ECMAScript has, through TC39, evolved into a much more capable language than it was in 1996, while preserving compatibility. The 2015 edition (ES6) was a major upgrade; subsequent editions have added features steadily; the language is, in 2026, broadly considered fit for the wide range of uses it is put to. The standards process has worked.

CSS has been a quiet success of the W3C process. The various CSS modules — CSS3, CSS4 (as the next generation of features has come to be informally called), Grid, Flexbox, Container Queries, custom properties — have been produced through a careful, slow-moving working group process that has, in retrospect, served the web well. CSS’s reputation has improved over the decade since the modular approach matured; layout in modern browsers is much more capable than it was in 2010, and the standards process is largely responsible.

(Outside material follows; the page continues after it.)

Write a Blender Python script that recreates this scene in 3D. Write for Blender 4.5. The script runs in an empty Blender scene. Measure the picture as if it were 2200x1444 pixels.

The accessibility standards, the internationalization standards, the various adjacent specifications that the W3C has continued to produce — these are real work, done by serious people, with real effects on the usability of the web for users who depend on them.

What this story leaves out

The chapter has focused on the institutions and the politics. It has left out, mostly, the people who do the work. The web’s standards are written by individual engineers and editors who spend their careers in the working groups, mailing lists, and conference calls of the standards bodies. Many of them are long-tenured experts whose names appear on dozens of specifications. They are, almost without exception, doing the work in good faith, trying to produce specifications that serve the web well. The institutional politics constrain what they can do; the politics do not make them villains.

The next chapter takes the language that became, for reasons no one in particular planned, the most-deployed runtime environment on the planet. JavaScript was an afterthought in the design of Netscape Navigator, was standardized in haste through ECMA, was reviled by most serious programmers through the 2000s, and is now the substrate of essentially every consumer application that runs in a browser. Its accidental dominance is one of the more peculiar stories in the history of computing, and its consequences for what the web has become are very large.